Obéissance, forte spiritualité, réjouissance aux heures de difficultés.

D’après le récit, on se rend compte que le Docteur Basile Adjou-Moumouni est un homme qui prend toujours de manière positive, les événements de cette vie sur terre. Même les événements malheureux, il s’en réjouit. Car, à l’en croire, tout se passe selon un programme de Dieu établi pour sa vie. «Je suis un enfant programmé». Convaincu donc que tout est programmé par Dieu, Basile trouve qu’il n’y a rien de plus bienséant que  d’obéir. Plutôt que l’événement (triste ou heureux) qui se produit, cette obéissance fait objet de réjouissance et de fierté pour l’auteur. Il conseille : «Frêle créature humaine, écoute ton créateur ! Sa voix ne se confond jamais à celle du diable. La récompense que tu peux tirer de ton obéissance ne doit pas être le critère de ta décision. Vise simplement à lui obéir, tu ne seras jamais déçu» Au service de Dieu, point de souffrance, les difficultés sont des leçons.» L’auteur fait montre d’une foi en Dieu. Cette croyance qui l’amène à une grande spiritualité lui permet de recevoir fréquemment des messages provenant de Dieu.

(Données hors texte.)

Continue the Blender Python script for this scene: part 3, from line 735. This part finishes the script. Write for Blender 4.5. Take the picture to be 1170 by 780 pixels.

Toutefois, il n’ignore pas la présence de ses parents défunts comme aussi des gardiens de sa vie.

 

Tel le dit Dr Basile S.F.O. Adjou-Moumouni, que l’intelligence vive qui perce le secret des mots, la science des phénomènes et la richesse des catastrophes, soient avec les lecteurs des mémoires du 5ème fils de Koukou, le cuisinier.